▶ **REQUIREMENTS**: Return the lines below exactly, from the first line to the line that contains "rng = np.random.default_rng(11)". Leave out pictures.
[Start SUPPLIED DATA]
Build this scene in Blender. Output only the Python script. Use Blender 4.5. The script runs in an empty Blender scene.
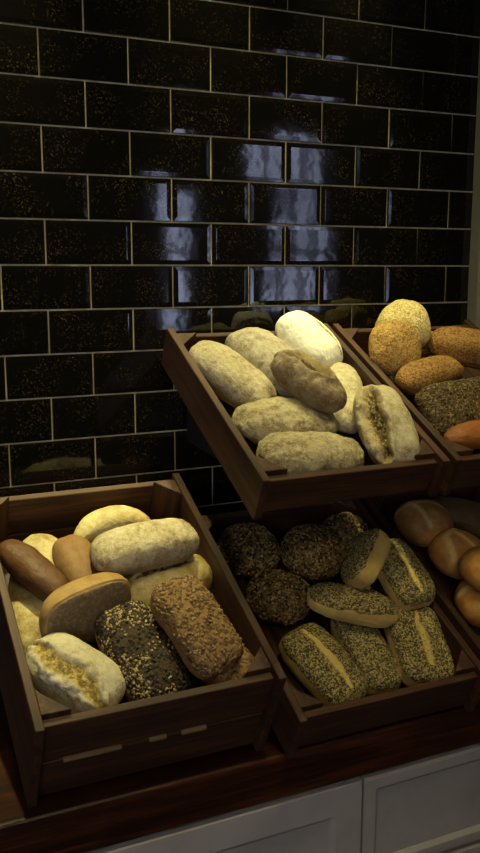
import bpy, bmesh, math, random
import numpy as np
from mathutils import Matrix, Vector

scene = bpy.context.scene
col = scene.collection
ZO = 2.10                       # counter top stands 0.92 m above the floor
COUNTER = 0.922
random.seed(4)
rng = np.random.default_rng(11)

# ------------------------------------------------------------------ helpers
def link(name, me, parent=None):
    o = bpy.data.objects.new(name, me)
    col.objects.link(o)
    if parent is not None:
        o.parent = parent
    return o

def tag(o, label, cat, group=None):
    o['label'] = label
    o['category'] = cat
    if group:
        o['group'] = group
    return o

def structure(o):
    o['kind'] = 'structure'
    return o

def empty(name, M):
    o = bpy.data.objects.new(name, None)
    o.empty_display_size = 0.05
    col.objects.link(o)
    o.matrix_world = M
    return o

def box_bm(bm, lo, hi, mi=0):
    vs = [bm.verts.new((x, y, z)) for x in (lo[0], hi[0]) for y in (lo[1], hi[1]) for z in (lo[2], hi[2])]
    for q in ((0,1,3,2),(4,6,7,5),(0,4,5,1),(2,3,7,6),(0,2,6,4),(1,5,7,3)):
        bm.faces.new([vs[i] for i in q]).material_index = mi
    return vs

def grain_attr(me, axis, off):
    """wood grain coordinates: the board's long axis becomes x"""
    n = len(me.vertices)
    co = np.empty(n*3, np.float32); me.vertices.foreach_get('co', co); co = co.reshape(-1, 3)
    order = {0:(0,1,2), 1:(1,0,2), 2:(2,0,1)}[axis]
    g = co[:, order] + np.array(off, np.float32)
    a = me.attributes.new('grain', 'FLOAT_VECTOR', 'POINT')
    a.data.foreach_set('vector', g.ravel().astype(np.float32))

def finish(bm, name, mat, parent=None, bevel=0.0, seg=2, smooth=False, axis=None):
    if bevel:
        bmesh.ops.bevel(bm, geom=bm.edges[:], offset=bevel, segments=seg, profile=0.6, affect='EDGES')
    bmesh.ops.recalc_face_normals(bm, faces=bm.faces[:])
    me = bpy.data.meshes.new(name)
    bm.to_mesh(me); bm.free()
    for m in (mat if isinstance(mat, (list, tuple)) else [mat]):
        me.materials.append(m)
    if smooth:
        for p in me.polygons: p.use_smooth = True
    if axis is not None:
        grain_attr(me, axis, [random.uniform(-5, 5) for _ in range(3)])
    return link(name, me, parent)

def board(name, lo, hi, mat, parent=None, bevel=0.0012):
    bm = bmesh.new()
    box_bm(bm, lo, hi)
    d = [hi[i]-lo[i] for i in range(3)]
    return finish(bm, name, mat, parent, bevel=bevel, seg=1, axis=d.index(max(d)))

def prism(name, tri, z0, z1, mat, parent):
    bm = bmesh.new()
    a = [bm.verts.new((x, y, z0)) for x, y in tri]
    b = [bm.verts.new((x, y, z1)) for x, y in tri]
    bm.faces.new(a[::-1]); bm.faces.new(b)
    n = len(tri)
    for i in range(n):
        bm.faces.new((a[i], a[(i+1) % n], b[(i+1) % n], b[i]))
    return finish(bm, name, mat, parent, bevel=0.0008, seg=1, axis=2)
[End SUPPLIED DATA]
▶ **THE REPLY**:
Build this scene in Blender. Output only the Python script. Use Blender 4.5. The script runs in an empty Blender scene.
import bpy, bmesh, math, random
import numpy as np
from mathutils import Matrix, Vector

scene = bpy.context.scene
col = scene.collection
ZO = 2.10                       # counter top stands 0.92 m above the floor
COUNTER = 0.922
random.seed(4)
rng = np.random.default_rng(11)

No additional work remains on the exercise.